In modern times, it's the same thing, except that it's banks now doing the pantomiming. Here a circle of organized crooks (read: banks) gets together, parcels out territories so that each party gets to "win" business in certain areas, and then they all get together and agree to a rigged bid system.
Typically, a subcontracted-out private broker/bidding agent takes all the bids for a municipal bond issue, and then quietly tells the "winner" whether he needs to jack up or reduce his bid. The broker might tell the bank, for instance, that its bid was too "aggressive," i.e. too high -- allowing the bank to come in with a lower bid that would still win.
If you read through these bid-rigging lawsuits/settlements, you'll find a striking commonality in the evidence collected by these states and municipalities. All across the country, the same banks use the same code words with the same bidding agents to win business with artificially lowered bids.
In one action involving California communities and a number of banks, authorities claimed the language was extremely overt. Some examples of "code" phrases agents would use:
“This one needs to go to JP Morgan.”“JP Morgan understands that they just won a big transaction and that this one needs to go to Bank of America.”
Municipal bonds are boring. In fact, if you’ve even made it this far down this blog entry, you’re probably fighting the urge to doze off. But the bottom line with municipal bid-rigging is that it costs all taxpayers (particularly those who pay property taxes) enormous damage in lost services and increased taxes.

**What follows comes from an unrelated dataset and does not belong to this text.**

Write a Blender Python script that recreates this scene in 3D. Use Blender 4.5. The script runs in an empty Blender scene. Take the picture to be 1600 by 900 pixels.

If your town gets cheated out of $3million it would have received in an honest auction of its bond business, that’s money that’s not going to schools or firemen or cops. And it’s money those towns will take out of your pocket to compensate, usually by raising taxes.
The settlements out there with banks like Chase, Bank of America, Wells Fargo and UBS cover hundreds of localities in virtually every state in the union. The sheer number of cases suggests that this activity is epidemic and systematic – in other words, that it’s simply the way to do business in America.
I wouldn't be surprised if ultimately we're talking about tens of billions in lost revenue for states and towns. It might be more. If recent history is any guide, if a bank pays a $150 million settlement to the federal government for this sort of activity, one can guess that the bank probably made ten times that amount in profit, at least. And there are at least a dozen major banks that have been accused of this sort of activity in recent years.
The news about Chase and Bank of America continuing to dominate a market they’ve already admitted to feloniously rigging says a lot about the state of modern finance. Bloomberg offered a telling quote from a state official justifying the decision to continue to do business with these criminal banks:
“I haven’t found an investment bank that hasn’t had some problem in the last three years,” California Treasurer Bill Lockyer said in a telephone interview. “We do business with them all. I think they provide good service. I think they’ve been highly ethical with us.”
This is coming from an official whose state, California, has seen multiple bid-rigging cases in recent years, from Riverside to San Mateo to Sacramento to Los Angeles to Santa Barbara, for starters. So a quote like that is pretty sad. It tells you that the system works fine for state officials and banks -- and no one is representing the people who actually lose out.